I think if you’re looking for the personification of a faith that trusts God to keep his promises, Abraham and Sarah are pretty good candidates! I’m not sure I would have had the faith to set out on such a journey at their age. And as one passage of Scripture points out, they set out not knowing where they were going (Heb. 11:8)! That would have been difficult enough. But the promise was not just that they were headed to a land that God would show them. The promise was that from their offspring God would make a great nation. I think that was a promise that would have been difficult to trust. After all, even in that day and time, 75 was well past the age when someone could expect to have children.
So it seems reasonable for us to ask what in the world would have motivated them to set out on such a journey of faith. And St. Paul quotes from the Scriptures to answer that question: “Abraham believed God” (Rom. 4:3, quoting Gen. 15:6). Simply put, the reason is because Abraham trusted God to fulfill his promise. St. Paul defines this faith in different ways: he calls it trusting in the one who “justifies the ungodly” or “declares the guilty to be innocent” (TEV) or “accepts sinners” (CEV; Rom. 4:5). He also speaks of the faith of Abraham as trust in the God who “gives life to the dead and calls into existence the things that do not exist” (Rom. 4:17). I think it’s one thing to put your faith in the promise that God forgives sinners. It’s another thing altogether to trust that God gives life to the dead!
But St. Paul insists that this is the kind of faith that opens the door to the forgiveness and acceptance and new life that God offers us all through Jesus Christ. He is convinced that trusting faith is the only way for us to have that kind of life-giving relationship with God. Experiencing the gift of new life is something we cannot “work up” by our own efforts. It comes only in response to faith. The reason for this is that Paul knows that salvation “depends on faith, in order that the promise may rest on grace” (Rom. 4:16). New life is something that rests on God’s grace. As such it is conveyed to us by a promise. And the response to that promise is trusting faith.

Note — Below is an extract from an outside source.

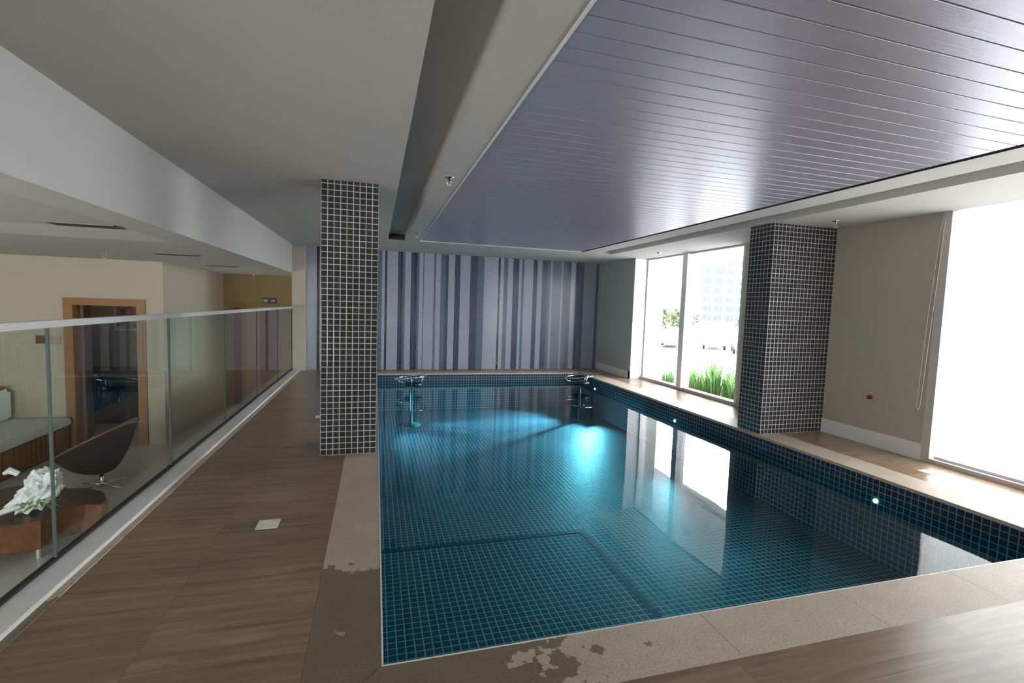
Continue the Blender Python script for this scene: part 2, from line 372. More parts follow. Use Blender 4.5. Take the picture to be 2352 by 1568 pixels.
wall_far = obj('wall_far', bm, [M['mz_light'], M['mz_mid'], M['mz_dark'], M['mz_black']]); prop(wall_far, kind='structure')
bm = bmesh.new(); bx(bm, -1.62, -1.371, 10.5, 10.75, -1.0, CZ+.05)
struct('wall_far', bm, M['wall'])
bm = bmesh.new()
bx(bm, RX, RX+.2, 3.50, 6.2, -0.12, CZ+.25)
bx(bm, RX, RX+.2, -3.2, -2.6, -0.12, CZ+.25)
struct('wall_right', bm, M['wall'])
bm = bmesh.new(); bx(bm, RX-.26, RX+.2, 9.05, 10.75, 0, CZ+.25); struct('wall_right', bm, plain('grey_green_paint', (.42, .44, .42), .8))
bm = bmesh.new()     # rear wall; its unseen opening is added to let sky light into the hall
bx(bm, -7.4, -6.9, -3.2, -3.0, -1.1, CZ+.25); bx(bm, -3.0, RX+.2, -3.2, -3.0, -1.1, CZ+.25)
bx(bm, -6.9, -3.0, -3.2, -3.0, -1.1, -0.3); bx(bm, -6.9, -3.0, -3.2, -3.0, 1.3, CZ+.25)
struct('wall_rear', bm, M['wall'])
# retaining wall beneath the guardrail, facing the lower hall
bm = bmesh.new(); bx(bm, -1.64, -1.47, -3.0, 10.5, -1.0, -0.13)
struct('wall_low', bm, M['white'])
bm = bmesh.new(); bx(bm, -1.64, -1.47, -3.0, 10.5, -0.13, 0.028); bmesh.ops.bevel(bm, geom=bm.edges[:], offset=.004, segments=1, affect='EDGES')
struct('trim_1', bm, M['curb'])
bm = bmesh.new(); bx(bm, -1.47, -1.43, -3.0, 10.5, 0.0, 0.006)
struct('trim_2', bm, M['stone'])

# ceiling of the pool hall with two light coves and the opening of the slatted panel
bm = bmesh.new()
xs = [-1.62, .19, .48, .72, 3.82, 4.14, 4.45, RX]; ys = [-3.0, 8.60, 8.72, 10.6]
for i in range(len(xs)-1):
    for j in range(len(ys)-1):
        hole = (i in (1, 5) and j < 2) or (i == 3 and j == 0)
        if not hole: quad(bm, [(xs[i], ys[j], CZ), (xs[i+1], ys[j], CZ), (xs[i+1], ys[j+1], CZ), (xs[i], ys[j+1], CZ)])
ZT = 2.70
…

I will be the first to admit that this kind of faith is not always easy. Sometimes, the circumstances of our lives seem to contradict all the promises we’ve trusted. Sometimes it just seems too good to be true that God could really be the kind of God who forgives sinners, or who brings good out of evil, or who gives life to the dead. At times it may take more faith than we can muster to trust those promises. That’s when we encounter the growing pains of our faith. That’s when we learn that we find peace in this life only by trusting God, especially when it seems beyond us. We find ourselves renewed as we take the risk of responding to God’s promises with trusting faith.



[1] ©2017 Alan Brehm. A sermon delivered by Rev. Dr. Alan Brehm on 3/12/2017 at Hickman Presbyterian Church, Hickman, NE.